## Collected material

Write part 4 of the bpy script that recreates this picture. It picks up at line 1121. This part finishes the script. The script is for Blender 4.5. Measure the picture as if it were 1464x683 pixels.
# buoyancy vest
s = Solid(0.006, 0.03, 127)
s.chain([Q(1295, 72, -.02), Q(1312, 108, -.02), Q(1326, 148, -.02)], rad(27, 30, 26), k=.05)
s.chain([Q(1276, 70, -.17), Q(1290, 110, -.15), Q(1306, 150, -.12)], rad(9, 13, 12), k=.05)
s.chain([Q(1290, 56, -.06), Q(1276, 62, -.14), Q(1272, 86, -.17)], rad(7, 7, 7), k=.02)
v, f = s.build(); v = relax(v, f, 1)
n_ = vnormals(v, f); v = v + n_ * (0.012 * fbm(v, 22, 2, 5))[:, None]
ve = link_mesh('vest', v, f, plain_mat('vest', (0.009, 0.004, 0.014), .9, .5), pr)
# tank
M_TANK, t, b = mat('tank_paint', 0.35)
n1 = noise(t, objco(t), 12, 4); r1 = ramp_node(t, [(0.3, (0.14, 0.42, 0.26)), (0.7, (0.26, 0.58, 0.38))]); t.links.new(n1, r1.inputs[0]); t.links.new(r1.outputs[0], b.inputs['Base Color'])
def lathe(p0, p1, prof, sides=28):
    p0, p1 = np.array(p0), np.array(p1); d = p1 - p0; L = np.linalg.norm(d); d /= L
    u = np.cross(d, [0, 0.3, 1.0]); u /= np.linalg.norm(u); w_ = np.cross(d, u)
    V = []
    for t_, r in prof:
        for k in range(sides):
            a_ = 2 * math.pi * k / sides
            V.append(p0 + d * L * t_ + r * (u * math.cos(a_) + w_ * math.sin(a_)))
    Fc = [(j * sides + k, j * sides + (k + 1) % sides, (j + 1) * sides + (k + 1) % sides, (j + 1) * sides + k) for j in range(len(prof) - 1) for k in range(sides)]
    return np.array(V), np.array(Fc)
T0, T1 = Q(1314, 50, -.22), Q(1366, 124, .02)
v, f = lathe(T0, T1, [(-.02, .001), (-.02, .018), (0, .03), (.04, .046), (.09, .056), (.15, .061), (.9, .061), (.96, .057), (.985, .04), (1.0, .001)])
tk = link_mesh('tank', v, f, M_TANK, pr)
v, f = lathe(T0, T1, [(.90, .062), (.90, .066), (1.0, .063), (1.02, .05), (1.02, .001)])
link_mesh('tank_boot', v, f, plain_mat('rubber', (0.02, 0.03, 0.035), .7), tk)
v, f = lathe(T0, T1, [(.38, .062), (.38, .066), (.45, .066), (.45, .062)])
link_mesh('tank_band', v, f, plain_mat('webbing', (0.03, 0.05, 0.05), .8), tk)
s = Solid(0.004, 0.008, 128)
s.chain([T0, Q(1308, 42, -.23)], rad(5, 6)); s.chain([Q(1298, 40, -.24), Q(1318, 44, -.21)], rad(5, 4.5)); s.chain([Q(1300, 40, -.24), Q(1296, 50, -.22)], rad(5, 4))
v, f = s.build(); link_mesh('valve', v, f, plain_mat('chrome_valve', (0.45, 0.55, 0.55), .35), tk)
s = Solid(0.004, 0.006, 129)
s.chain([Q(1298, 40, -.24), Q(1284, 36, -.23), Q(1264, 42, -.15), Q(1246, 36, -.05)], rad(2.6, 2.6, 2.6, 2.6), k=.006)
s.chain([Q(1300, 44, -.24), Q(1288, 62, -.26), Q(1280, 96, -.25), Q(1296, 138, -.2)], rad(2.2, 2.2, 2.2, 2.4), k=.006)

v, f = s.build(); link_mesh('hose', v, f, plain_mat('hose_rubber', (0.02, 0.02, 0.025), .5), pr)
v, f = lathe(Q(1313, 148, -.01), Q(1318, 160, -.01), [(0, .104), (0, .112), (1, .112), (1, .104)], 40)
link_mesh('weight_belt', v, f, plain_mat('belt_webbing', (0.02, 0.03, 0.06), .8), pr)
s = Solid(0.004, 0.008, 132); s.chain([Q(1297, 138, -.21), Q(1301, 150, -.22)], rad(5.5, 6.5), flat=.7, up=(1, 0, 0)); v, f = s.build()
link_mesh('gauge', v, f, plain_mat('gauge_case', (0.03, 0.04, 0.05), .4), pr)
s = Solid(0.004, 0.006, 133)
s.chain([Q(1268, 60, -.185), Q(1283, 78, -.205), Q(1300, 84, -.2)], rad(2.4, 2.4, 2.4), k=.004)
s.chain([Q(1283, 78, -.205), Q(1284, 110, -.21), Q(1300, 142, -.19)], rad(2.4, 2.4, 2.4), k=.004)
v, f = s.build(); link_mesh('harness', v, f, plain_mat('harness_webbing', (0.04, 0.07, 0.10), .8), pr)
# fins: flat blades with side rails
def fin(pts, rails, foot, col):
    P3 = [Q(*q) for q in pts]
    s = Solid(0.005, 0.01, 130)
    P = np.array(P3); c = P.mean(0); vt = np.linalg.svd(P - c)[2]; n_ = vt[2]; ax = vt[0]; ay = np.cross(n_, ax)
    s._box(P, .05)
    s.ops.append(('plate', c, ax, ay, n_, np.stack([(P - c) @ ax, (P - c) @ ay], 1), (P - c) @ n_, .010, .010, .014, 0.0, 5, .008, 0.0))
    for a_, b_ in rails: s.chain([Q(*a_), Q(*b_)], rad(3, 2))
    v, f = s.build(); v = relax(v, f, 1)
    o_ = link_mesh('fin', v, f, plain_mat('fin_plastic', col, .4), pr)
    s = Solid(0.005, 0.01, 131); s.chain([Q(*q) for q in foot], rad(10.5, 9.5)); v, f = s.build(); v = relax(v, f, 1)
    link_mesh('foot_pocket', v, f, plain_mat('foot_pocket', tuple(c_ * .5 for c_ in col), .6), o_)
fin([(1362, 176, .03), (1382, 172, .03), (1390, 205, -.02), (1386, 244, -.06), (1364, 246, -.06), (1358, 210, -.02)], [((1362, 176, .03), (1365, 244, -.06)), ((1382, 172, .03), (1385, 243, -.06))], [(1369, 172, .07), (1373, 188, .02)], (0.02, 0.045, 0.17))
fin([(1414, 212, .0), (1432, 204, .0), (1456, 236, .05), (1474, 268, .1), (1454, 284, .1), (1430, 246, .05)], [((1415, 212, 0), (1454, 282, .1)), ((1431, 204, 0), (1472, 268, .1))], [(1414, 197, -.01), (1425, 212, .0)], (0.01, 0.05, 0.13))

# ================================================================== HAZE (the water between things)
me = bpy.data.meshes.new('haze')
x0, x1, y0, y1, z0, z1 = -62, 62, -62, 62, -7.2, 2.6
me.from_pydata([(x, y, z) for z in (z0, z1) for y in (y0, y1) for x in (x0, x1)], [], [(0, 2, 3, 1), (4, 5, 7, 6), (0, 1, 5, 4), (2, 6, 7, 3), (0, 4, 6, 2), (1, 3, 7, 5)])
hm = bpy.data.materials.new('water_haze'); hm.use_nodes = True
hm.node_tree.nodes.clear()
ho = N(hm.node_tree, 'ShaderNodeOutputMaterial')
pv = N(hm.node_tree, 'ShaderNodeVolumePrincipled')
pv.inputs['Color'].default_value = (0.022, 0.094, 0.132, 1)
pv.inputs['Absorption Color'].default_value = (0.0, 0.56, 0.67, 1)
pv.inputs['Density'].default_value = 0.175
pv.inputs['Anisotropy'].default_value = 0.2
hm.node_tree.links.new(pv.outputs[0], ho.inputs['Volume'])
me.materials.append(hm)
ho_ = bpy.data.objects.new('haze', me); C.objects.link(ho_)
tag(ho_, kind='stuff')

## What is being asked
Copy down the material exactly as written.

## Result
Write part 4 of the bpy script that recreates this picture. It picks up at line 1121. This part finishes the script. The script is for Blender 4.5. Measure the picture as if it were 1464x683 pixels.
# buoyancy vest
s = Solid(0.006, 0.03, 127)
s.chain([Q(1295, 72, -.02), Q(1312, 108, -.02), Q(1326, 148, -.02)], rad(27, 30, 26), k=.05)
s.chain([Q(1276, 70, -.17), Q(1290, 110, -.15), Q(1306, 150, -.12)], rad(9, 13, 12), k=.05)
s.chain([Q(1290, 56, -.06), Q(1276, 62, -.14), Q(1272, 86, -.17)], rad(7, 7, 7), k=.02)
v, f = s.build(); v = relax(v, f, 1)
n_ = vnormals(v, f); v = v + n_ * (0.012 * fbm(v, 22, 2, 5))[:, None]
ve = link_mesh('vest', v, f, plain_mat('vest', (0.009, 0.004, 0.014), .9, .5), pr)
# tank
M_TANK, t, b = mat('tank_paint', 0.35)
n1 = noise(t, objco(t), 12, 4); r1 = ramp_node(t, [(0.3, (0.14, 0.42, 0.26)), (0.7, (0.26, 0.58, 0.38))]); t.links.new(n1, r1.inputs[0]); t.links.new(r1.outputs[0], b.inputs['Base Color'])
def lathe(p0, p1, prof, sides=28):
    p0, p1 = np.array(p0), np.array(p1); d = p1 - p0; L = np.linalg.norm(d); d /= L
    u = np.cross(d, [0, 0.3, 1.0]); u /= np.linalg.norm(u); w_ = np.cross(d, u)
    V = []
    for t_, r in prof:
        for k in range(sides):
            a_ = 2 * math.pi * k / sides
            V.append(p0 + d * L * t_ + r * (u * math.cos(a_) + w_ * math.sin(a_)))
    Fc = [(j * sides + k, j * sides + (k + 1) % sides, (j + 1) * sides + (k + 1) % sides, (j + 1) * sides + k) for j in range(len(prof) - 1) for k in range(sides)]
    return np.array(V), np.array(Fc)
T0, T1 = Q(1314, 50, -.22), Q(1366, 124, .02)
v, f = lathe(T0, T1, [(-.02, .001), (-.02, .018), (0, .03), (.04, .046), (.09, .056), (.15, .061), (.9, .061), (.96, .057), (.985, .04), (1.0, .001)])
tk = link_mesh('tank', v, f, M_TANK, pr)
v, f = lathe(T0, T1, [(.90, .062), (.90, .066), (1.0, .063), (1.02, .05), (1.02, .001)])
link_mesh('tank_boot', v, f, plain_mat('rubber', (0.02, 0.03, 0.035), .7), tk)
v, f = lathe(T0, T1, [(.38, .062), (.38, .066), (.45, .066), (.45, .062)])
link_mesh('tank_band', v, f, plain_mat('webbing', (0.03, 0.05, 0.05), .8), tk)
s = Solid(0.004, 0.008, 128)
s.chain([T0, Q(1308, 42, -.23)], rad(5, 6)); s.chain([Q(1298, 40, -.24), Q(1318, 44, -.21)], rad(5, 4.5)); s.chain([Q(1300, 40, -.24), Q(1296, 50, -.22)], rad(5, 4))
v, f = s.build(); link_mesh('valve', v, f, plain_mat('chrome_valve', (0.45, 0.55, 0.55), .35), tk)
s = Solid(0.004, 0.006, 129)
s.chain([Q(1298, 40, -.24), Q(1284, 36, -.23), Q(1264, 42, -.15), Q(1246, 36, -.05)], rad(2.6, 2.6, 2.6, 2.6), k=.006)
s.chain([Q(1300, 44, -.24), Q(1288, 62, -.26), Q(1280, 96, -.25), Q(1296, 138, -.2)], rad(2.2, 2.2, 2.2, 2.4), k=.006)

v, f = s.build(); link_mesh('hose', v, f, plain_mat('hose_rubber', (0.02, 0.02, 0.025), .5), pr)
v, f = lathe(Q(1313, 148, -.01), Q(1318, 160, -.01), [(0, .104), (0, .112), (1, .112), (1, .104)], 40)
link_mesh('weight_belt', v, f, plain_mat('belt_webbing', (0.02, 0.03, 0.06), .8), pr)
s = Solid(0.004, 0.008, 132); s.chain([Q(1297, 138, -.21), Q(1301, 150, -.22)], rad(5.5, 6.5), flat=.7, up=(1, 0, 0)); v, f = s.build()
link_mesh('gauge', v, f, plain_mat('gauge_case', (0.03, 0.04, 0.05), .4), pr)
s = Solid(0.004, 0.006, 133)
s.chain([Q(1268, 60, -.185), Q(1283, 78, -.205), Q(1300, 84, -.2)], rad(2.4, 2.4, 2.4), k=.004)
s.chain([Q(1283, 78, -.205), Q(1284, 110, -.21), Q(1300, 142, -.19)], rad(2.4, 2.4, 2.4), k=.004)
v, f = s.build(); link_mesh('harness', v, f, plain_mat('harness_webbing', (0.04, 0.07, 0.10), .8), pr)
# fins: flat blades with side rails
def fin(pts, rails, foot, col):
    P3 = [Q(*q) for q in pts]
    s = Solid(0.005, 0.01, 130)
    P = np.array(P3); c = P.mean(0); vt = np.linalg.svd(P - c)[2]; n_ = vt[2]; ax = vt[0]; ay = np.cross(n_, ax)
    s._box(P, .05)
    s.ops.append(('plate', c, ax, ay, n_, np.stack([(P - c) @ ax, (P - c) @ ay], 1), (P - c) @ n_, .010, .010, .014, 0.0, 5, .008, 0.0))
    for a_, b_ in rails: s.chain([Q(*a_), Q(*b_)], rad(3, 2))
    v, f = s.build(); v = relax(v, f, 1)
    o_ = link_mesh('fin', v, f, plain_mat('fin_plastic', col, .4), pr)
    s = Solid(0.005, 0.01, 131); s.chain([Q(*q) for q in foot], rad(10.5, 9.5)); v, f = s.build(); v = relax(v, f, 1)
    link_mesh('foot_pocket', v, f, plain_mat('foot_pocket', tuple(c_ * .5 for c_ in col), .6), o_)
fin([(1362, 176, .03), (1382, 172, .03), (1390, 205, -.02), (1386, 244, -.06), (1364, 246, -.06), (1358, 210, -.02)], [((1362, 176, .03), (1365, 244, -.06)), ((1382, 172, .03), (1385, 243, -.06))], [(1369, 172, .07), (1373, 188, .02)], (0.02, 0.045, 0.17))
fin([(1414, 212, .0), (1432, 204, .0), (1456, 236, .05), (1474, 268, .1), (1454, 284, .1), (1430, 246, .05)], [((1415, 212, 0), (1454, 282, .1)), ((1431, 204, 0), (1472, 268, .1))], [(1414, 197, -.01), (1425, 212, .0)], (0.01, 0.05, 0.13))

# ================================================================== HAZE (the water between things)
me = bpy.data.meshes.new('haze')
x0, x1, y0, y1, z0, z1 = -62, 62, -62, 62, -7.2, 2.6
me.from_pydata([(x, y, z) for z in (z0, z1) for y in (y0, y1) for x in (x0, x1)], [], [(0, 2, 3, 1), (4, 5, 7, 6), (0, 1, 5, 4), (2, 6, 7, 3), (0, 4, 6, 2), (1, 3, 7, 5)])
hm = bpy.data.materials.new('water_haze'); hm.use_nodes = True
hm.node_tree.nodes.clear()
ho = N(hm.node_tree, 'ShaderNodeOutputMaterial')
pv = N(hm.node_tree, 'ShaderNodeVolumePrincipled')
pv.inputs['Color'].default_value = (0.022, 0.094, 0.132, 1)
pv.inputs['Absorption Color'].default_value = (0.0, 0.56, 0.67, 1)
pv.inputs['Density'].default_value = 0.175
pv.inputs['Anisotropy'].default_value = 0.2
hm.node_tree.links.new(pv.outputs[0], ho.inputs['Volume'])
me.materials.append(hm)
ho_ = bpy.data.objects.new('haze', me); C.objects.link(ho_)
tag(ho_, kind='stuff')